# TASK STATEMENT
Output, word for word, every line from the start of the listing down to and including the line that contains "from mathutils import"; include nothing else.
** Begin COLLECTED DATA **
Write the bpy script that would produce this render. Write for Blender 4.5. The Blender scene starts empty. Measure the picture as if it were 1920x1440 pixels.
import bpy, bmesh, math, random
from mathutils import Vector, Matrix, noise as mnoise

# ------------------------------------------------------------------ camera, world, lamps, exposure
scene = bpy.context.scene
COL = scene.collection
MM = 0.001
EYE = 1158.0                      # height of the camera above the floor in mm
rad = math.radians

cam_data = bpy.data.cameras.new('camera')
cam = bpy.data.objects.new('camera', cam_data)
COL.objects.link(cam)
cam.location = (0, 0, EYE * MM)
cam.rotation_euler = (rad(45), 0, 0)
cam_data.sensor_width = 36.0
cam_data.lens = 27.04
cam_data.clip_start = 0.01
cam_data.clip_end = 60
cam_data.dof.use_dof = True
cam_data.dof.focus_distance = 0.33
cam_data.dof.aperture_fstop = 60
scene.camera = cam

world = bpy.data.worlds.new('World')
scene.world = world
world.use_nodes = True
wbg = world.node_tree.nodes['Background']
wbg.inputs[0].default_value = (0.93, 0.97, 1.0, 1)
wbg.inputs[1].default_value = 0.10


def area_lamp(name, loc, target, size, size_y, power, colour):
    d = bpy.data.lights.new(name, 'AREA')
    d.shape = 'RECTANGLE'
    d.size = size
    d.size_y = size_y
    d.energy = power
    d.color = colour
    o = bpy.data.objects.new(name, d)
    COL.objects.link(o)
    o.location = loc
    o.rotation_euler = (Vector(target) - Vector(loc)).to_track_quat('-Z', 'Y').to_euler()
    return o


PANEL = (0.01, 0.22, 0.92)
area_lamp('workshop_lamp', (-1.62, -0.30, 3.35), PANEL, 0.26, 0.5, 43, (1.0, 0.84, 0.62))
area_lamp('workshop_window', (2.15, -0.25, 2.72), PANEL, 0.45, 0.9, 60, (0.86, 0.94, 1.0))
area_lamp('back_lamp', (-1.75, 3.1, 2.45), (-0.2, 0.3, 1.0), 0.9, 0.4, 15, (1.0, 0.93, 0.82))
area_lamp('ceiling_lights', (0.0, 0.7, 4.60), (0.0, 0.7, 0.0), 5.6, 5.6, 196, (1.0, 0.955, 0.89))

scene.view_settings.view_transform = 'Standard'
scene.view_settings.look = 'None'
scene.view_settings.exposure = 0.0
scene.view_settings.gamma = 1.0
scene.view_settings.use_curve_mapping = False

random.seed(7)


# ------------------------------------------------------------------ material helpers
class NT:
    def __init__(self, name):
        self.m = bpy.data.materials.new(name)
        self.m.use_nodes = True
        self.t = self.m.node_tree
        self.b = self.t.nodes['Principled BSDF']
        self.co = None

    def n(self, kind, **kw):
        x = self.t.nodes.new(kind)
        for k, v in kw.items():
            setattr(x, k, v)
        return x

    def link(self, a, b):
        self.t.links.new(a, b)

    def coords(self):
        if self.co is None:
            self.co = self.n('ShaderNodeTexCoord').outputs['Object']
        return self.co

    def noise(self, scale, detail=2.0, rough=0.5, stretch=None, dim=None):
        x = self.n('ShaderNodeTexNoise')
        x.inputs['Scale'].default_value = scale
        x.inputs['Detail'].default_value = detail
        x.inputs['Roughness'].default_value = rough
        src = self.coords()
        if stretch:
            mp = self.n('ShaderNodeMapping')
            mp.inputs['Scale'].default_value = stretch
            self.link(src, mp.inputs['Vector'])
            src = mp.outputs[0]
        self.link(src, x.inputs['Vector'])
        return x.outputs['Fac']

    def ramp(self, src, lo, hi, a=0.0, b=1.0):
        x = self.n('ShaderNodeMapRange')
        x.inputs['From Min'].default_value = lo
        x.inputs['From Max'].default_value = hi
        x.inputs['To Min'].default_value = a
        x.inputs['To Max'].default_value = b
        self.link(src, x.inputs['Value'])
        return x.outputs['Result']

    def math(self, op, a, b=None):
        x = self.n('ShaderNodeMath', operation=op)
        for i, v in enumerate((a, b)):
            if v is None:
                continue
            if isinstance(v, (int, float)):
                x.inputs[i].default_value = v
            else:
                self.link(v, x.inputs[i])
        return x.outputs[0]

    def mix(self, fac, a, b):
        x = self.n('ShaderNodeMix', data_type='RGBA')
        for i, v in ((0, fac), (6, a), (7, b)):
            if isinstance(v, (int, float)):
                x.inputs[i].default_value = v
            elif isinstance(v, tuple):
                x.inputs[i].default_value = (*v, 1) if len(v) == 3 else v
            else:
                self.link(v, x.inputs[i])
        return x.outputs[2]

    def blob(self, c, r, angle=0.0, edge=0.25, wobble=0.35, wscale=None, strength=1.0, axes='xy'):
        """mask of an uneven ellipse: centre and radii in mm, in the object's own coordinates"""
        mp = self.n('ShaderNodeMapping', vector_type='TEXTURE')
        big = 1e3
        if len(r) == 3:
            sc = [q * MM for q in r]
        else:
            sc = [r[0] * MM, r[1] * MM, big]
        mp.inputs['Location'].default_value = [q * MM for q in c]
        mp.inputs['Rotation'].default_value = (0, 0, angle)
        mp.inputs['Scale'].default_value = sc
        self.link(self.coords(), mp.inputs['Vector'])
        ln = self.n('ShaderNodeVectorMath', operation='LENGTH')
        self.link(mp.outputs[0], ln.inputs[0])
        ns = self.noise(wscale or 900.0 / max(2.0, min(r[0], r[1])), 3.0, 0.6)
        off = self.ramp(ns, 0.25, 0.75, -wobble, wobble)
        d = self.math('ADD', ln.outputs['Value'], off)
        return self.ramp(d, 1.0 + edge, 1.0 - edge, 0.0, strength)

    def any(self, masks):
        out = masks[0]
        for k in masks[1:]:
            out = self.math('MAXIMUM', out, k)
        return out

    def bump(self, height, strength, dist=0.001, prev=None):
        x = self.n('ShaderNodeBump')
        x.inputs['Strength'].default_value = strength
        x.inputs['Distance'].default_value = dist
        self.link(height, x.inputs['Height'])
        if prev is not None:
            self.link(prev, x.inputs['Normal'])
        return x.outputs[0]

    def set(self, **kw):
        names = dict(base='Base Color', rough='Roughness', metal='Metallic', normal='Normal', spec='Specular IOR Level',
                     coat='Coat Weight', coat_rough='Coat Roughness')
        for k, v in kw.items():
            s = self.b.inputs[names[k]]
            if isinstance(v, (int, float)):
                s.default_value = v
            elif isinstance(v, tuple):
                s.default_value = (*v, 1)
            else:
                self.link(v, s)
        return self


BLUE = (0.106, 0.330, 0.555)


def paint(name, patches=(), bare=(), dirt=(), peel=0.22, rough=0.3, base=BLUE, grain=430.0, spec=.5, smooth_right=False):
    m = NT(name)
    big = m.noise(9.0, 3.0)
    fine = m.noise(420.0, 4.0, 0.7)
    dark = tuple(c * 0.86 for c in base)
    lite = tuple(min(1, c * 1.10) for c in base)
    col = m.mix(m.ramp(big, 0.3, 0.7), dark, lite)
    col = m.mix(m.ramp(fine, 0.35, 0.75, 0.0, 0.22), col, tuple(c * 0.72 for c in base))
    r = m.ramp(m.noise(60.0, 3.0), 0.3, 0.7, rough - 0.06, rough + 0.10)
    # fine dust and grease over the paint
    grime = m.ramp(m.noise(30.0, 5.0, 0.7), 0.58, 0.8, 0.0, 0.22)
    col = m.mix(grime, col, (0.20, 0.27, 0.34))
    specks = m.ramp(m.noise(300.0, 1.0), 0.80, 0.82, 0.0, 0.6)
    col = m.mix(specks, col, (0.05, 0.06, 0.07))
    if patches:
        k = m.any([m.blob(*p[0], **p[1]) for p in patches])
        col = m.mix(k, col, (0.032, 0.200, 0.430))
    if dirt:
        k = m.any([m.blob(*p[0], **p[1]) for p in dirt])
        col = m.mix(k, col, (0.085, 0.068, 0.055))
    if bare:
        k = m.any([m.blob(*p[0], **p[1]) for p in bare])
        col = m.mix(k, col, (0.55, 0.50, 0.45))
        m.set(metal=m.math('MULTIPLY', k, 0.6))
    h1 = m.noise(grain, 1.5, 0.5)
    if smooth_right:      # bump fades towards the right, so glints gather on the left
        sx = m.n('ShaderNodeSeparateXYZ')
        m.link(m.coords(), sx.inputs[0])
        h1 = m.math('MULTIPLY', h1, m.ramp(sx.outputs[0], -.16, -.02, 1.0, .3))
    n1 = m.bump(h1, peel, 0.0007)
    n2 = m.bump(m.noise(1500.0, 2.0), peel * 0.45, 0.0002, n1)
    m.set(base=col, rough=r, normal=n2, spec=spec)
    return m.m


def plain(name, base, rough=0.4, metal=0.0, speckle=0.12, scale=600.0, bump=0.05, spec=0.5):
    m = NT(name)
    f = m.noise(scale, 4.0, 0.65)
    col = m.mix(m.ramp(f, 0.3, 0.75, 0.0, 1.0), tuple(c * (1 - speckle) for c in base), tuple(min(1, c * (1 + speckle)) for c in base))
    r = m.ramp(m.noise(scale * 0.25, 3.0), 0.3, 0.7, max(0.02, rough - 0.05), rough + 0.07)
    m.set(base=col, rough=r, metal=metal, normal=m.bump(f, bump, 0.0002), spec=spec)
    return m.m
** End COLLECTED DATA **
# RIGHT ANSWER
Write the bpy script that would produce this render. Write for Blender 4.5. The Blender scene starts empty. Measure the picture as if it were 1920x1440 pixels.
import bpy, bmesh, math, random
from mathutils import Vector, Matrix, noise as mnoise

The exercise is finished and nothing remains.